With nothing but fishnets in his suitcase, Luke Evans is headed to Broadway to star in Richard O’Brien’s The Rocky Horror Show as Dr. Frank-N-Furter. Evans and Broadway.com Editor-in-Chief Paul Wontorek went up to the lab to see what’s on the slab in Sam Pinkleton’s new revival at Studio 54.
Evans, a Welsh actor, has been performing in musicals in London, the West End and across the U.K. for 25 years. While his incredibly successful film and television career might have kept him from the Broadway stage longer than he’d have liked, this is a “bucket list moment” for the performer. Still, when picturing his Broadway debut, Evans didn't necessarily see himself in a role such as this. “Did I think it would be playing Frank-N-Furter in The Rocky Horror Show? No,” he shares. “But when the opportunity arose, I spoke to Sam Pinkleton many times and it all started to make sense to me in a strange way.”

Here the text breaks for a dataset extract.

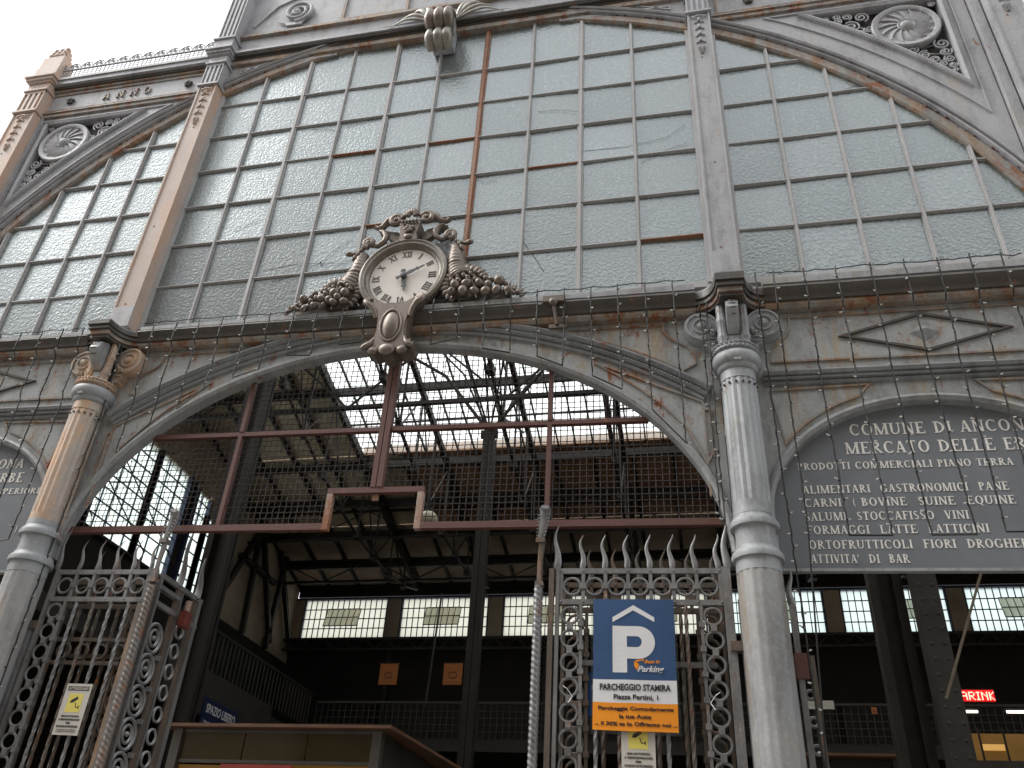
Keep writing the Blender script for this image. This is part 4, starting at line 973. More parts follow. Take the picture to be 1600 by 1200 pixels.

When his casting was first announced, it may have also taken some fans by surprise. Many of the roles he has played—Gaston in Disney’s live-action Beauty and the Beast film, Bard the Bowman in The Hobbit trilogy—are incredibly masculine, where Frank-N-Furter is quite the opposite. “A lot of people who know me, or think they know me, and have seen me play these big hero macho roles—gun toting, tank driving, dragon killing characters—are now going to see me in a very, very different role that no one will expect,” Evans continues.
While excited to take on the character made famous by Tim Curry, there is an added responsibility to the fans that comes with it. “It's a big thing coming out to 'Sweet Transvestite' in six-inch stilettos towering over everybody,” he admits. “But having the support of my cast and feeling like they've got my back is a nice thing too.”
Support is a big theme with this show, both in giving and receiving. One of the reasons that the 1975 film version is so worshipped is due to the safe space that it creates for its audience. “It has helped a lot of people who might have not felt accepted or heard or seen or included,” Evans says. “There was a deep positive energy to the show, timeless messages and also a chance to not feel that someone is watching you, but is observing and enjoying you.”
The intentions behind the show coming back to Broadway after the last revival in 2000 are as pure as it gets. “We want to create this bubble of crazy absurdity, love, joy and freedom to be who you want to be, and to enjoy the expression of that on stage with these characters that we've loved for half a century,” Evans says. There truly is a light over at the Frankenstein Place.
The Rocky Horror Show begins performances on March 26 at Studio 54 and runs through June 21.